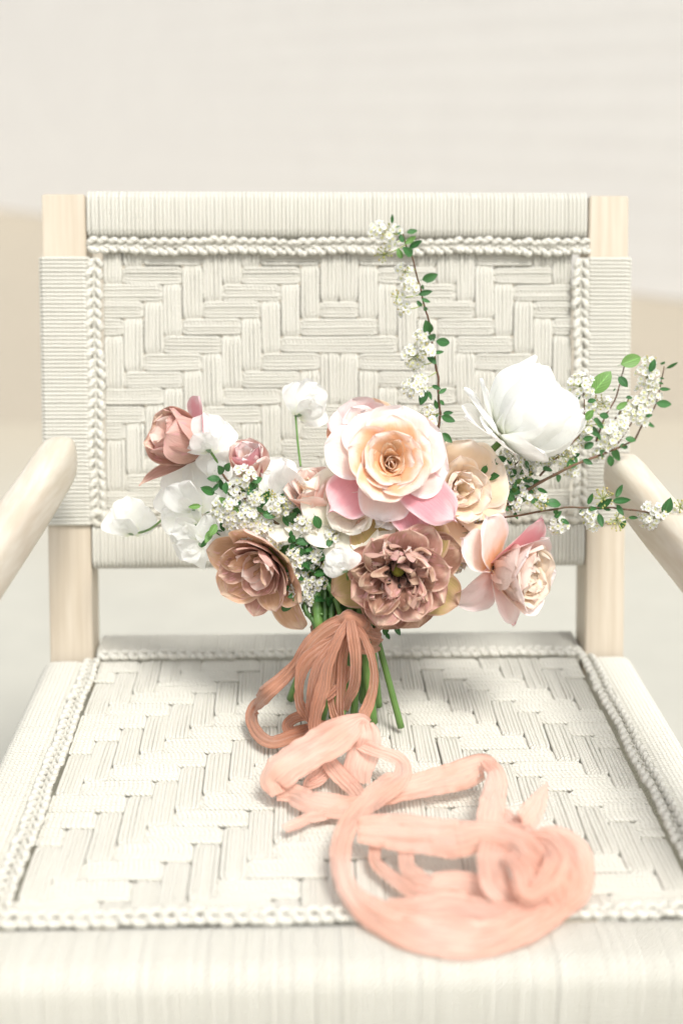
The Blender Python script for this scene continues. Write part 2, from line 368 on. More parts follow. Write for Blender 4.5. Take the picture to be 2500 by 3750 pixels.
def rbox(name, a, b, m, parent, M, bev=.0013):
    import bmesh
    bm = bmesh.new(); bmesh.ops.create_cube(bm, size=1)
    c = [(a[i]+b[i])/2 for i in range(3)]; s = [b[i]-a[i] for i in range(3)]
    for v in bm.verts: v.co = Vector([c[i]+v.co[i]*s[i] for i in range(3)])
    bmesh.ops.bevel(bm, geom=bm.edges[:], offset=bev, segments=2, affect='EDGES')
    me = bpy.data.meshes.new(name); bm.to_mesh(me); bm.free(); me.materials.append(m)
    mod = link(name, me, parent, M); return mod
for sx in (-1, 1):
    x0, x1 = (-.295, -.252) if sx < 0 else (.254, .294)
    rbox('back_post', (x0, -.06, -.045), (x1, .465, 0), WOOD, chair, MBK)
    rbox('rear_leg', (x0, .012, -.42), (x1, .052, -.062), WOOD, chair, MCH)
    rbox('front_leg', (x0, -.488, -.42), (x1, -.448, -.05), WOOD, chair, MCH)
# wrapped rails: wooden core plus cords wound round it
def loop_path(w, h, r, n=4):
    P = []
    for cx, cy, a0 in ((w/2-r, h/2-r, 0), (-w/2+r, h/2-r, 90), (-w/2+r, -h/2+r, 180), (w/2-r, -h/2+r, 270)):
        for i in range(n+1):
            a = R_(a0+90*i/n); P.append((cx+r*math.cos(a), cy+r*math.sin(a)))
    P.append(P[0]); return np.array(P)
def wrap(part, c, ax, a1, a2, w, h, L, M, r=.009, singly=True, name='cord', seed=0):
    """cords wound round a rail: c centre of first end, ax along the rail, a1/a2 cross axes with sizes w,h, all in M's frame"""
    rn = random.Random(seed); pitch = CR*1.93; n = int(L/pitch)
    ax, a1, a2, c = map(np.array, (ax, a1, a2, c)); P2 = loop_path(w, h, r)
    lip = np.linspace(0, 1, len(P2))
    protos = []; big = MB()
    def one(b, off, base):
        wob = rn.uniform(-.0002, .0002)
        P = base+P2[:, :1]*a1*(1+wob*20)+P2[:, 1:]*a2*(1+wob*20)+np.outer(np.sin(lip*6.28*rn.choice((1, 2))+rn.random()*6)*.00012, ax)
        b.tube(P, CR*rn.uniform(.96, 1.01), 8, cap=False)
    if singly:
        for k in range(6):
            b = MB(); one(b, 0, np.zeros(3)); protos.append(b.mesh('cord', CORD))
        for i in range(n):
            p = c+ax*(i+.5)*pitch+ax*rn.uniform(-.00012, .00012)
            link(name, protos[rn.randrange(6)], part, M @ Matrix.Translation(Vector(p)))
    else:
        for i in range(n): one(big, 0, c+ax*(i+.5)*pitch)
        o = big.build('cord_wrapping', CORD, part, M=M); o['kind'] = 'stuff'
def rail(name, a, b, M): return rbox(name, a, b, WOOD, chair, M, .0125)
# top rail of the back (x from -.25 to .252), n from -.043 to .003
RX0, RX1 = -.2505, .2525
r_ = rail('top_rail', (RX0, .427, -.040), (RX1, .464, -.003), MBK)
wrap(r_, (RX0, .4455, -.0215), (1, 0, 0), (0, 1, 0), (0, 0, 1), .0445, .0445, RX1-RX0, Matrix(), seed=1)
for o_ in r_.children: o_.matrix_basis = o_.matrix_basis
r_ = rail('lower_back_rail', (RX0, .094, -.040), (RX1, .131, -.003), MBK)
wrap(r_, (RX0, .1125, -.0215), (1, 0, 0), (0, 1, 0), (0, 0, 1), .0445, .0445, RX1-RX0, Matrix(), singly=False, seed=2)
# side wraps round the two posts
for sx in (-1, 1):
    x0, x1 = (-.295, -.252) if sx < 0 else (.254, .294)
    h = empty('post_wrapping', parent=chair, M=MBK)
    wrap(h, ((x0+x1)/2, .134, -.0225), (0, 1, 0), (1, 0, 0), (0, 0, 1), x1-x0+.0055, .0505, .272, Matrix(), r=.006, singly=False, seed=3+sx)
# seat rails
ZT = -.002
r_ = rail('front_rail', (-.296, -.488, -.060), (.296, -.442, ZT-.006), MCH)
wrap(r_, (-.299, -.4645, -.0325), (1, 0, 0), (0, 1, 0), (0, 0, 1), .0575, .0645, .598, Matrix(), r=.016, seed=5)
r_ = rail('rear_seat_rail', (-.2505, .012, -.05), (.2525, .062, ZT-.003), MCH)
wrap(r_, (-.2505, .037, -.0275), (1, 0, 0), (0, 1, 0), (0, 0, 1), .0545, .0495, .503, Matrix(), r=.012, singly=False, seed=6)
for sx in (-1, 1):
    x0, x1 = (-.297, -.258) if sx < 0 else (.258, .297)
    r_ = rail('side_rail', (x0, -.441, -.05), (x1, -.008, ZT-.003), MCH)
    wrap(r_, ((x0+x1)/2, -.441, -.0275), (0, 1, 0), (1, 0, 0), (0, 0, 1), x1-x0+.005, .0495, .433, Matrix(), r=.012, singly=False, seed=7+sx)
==
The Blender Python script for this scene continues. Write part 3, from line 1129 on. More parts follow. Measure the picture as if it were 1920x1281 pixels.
...
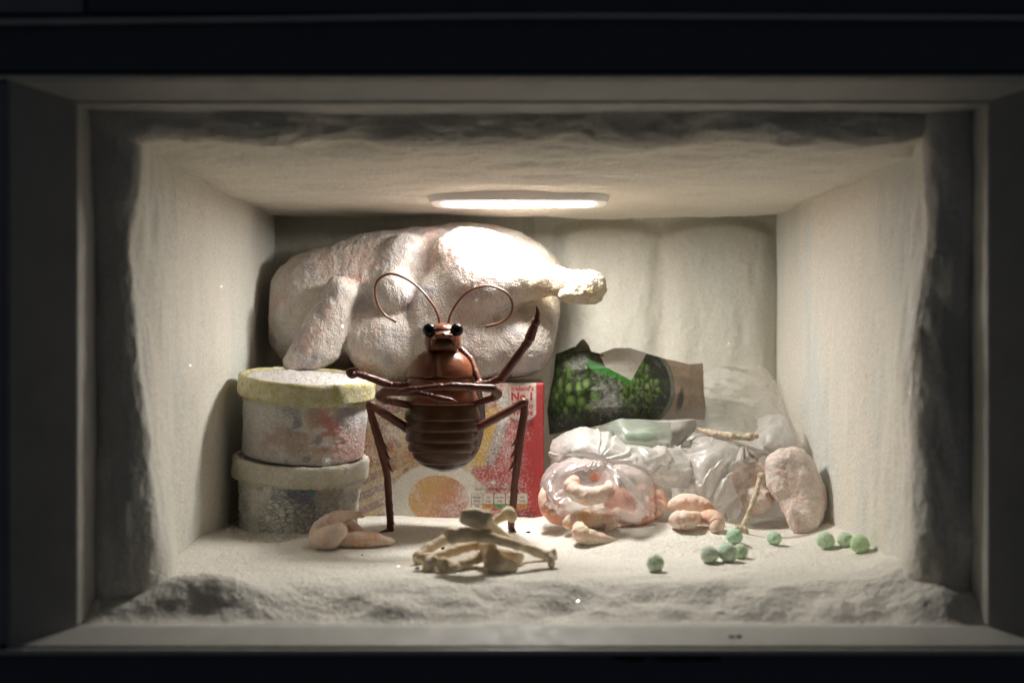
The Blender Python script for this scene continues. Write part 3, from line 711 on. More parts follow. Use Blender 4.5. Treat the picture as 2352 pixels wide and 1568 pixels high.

WORK TO BE COMPLETED: Only the number is wanted: how many lines in the entries above contain the word "More"?

SOLUTION TO THIS PROBLEM: 3